Halik Kochanski's mammoth account of the response to the Shoah is an inventory of heroes

May 12, 2022 15:30
101st with members of dutch resistance wiki
2 min read

Resistance: The Underground War in Europe 1939-45
By Halik Kochanski
Allen Lane, £35
Reviewed by Colin Shindler

A recent addition to the many books by resistance fighters that record the terrible events they were forced to live through in the war against Nazism, and the courage of their comrades who did not survive, this work by the historian, Halik Kochanski aims to, in her words, take “a clear, balanced and unified picture” of the resistance in every country in Nazi-occupied Europe.

There are two special chapters in this mammoth account. One records a Jewish response to the Shoah, the other a Christian reaction. Kochanski argues that the sheer brutality of the Nazi occupier towards Jews sensitised many a non-Jew to perform an act of resistance, no matter how seemingly insignificant.

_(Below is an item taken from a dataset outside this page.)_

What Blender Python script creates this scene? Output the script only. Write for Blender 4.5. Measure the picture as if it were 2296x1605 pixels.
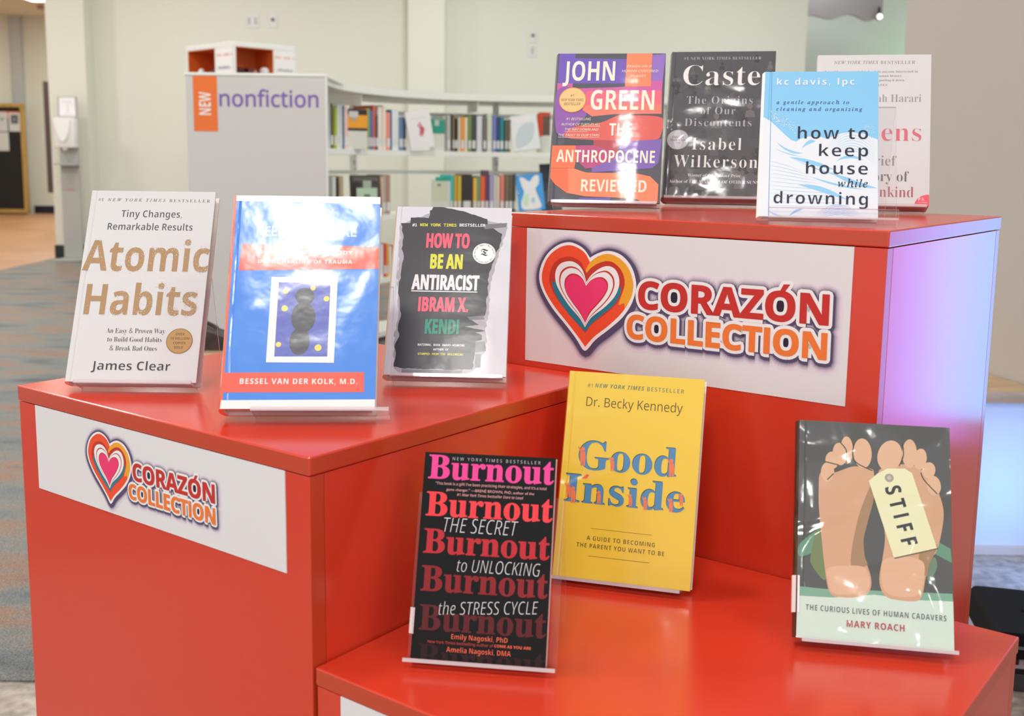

Jean Weidner, a Dutch-born businessman and Seventh Day Adventist in France, helped smuggle Jews into Switzerland – up to 25,000 Jews were turned away at the border by the Swiss. In Italy, Giovanni Palatucci, a police commissioner, destroyed official documents, provided false identity papers and smuggled Jews out of German-occupied Rome to the free south. He was arrested and died in Dachau. It is estimated that he saved the lives of 5,000 Jews.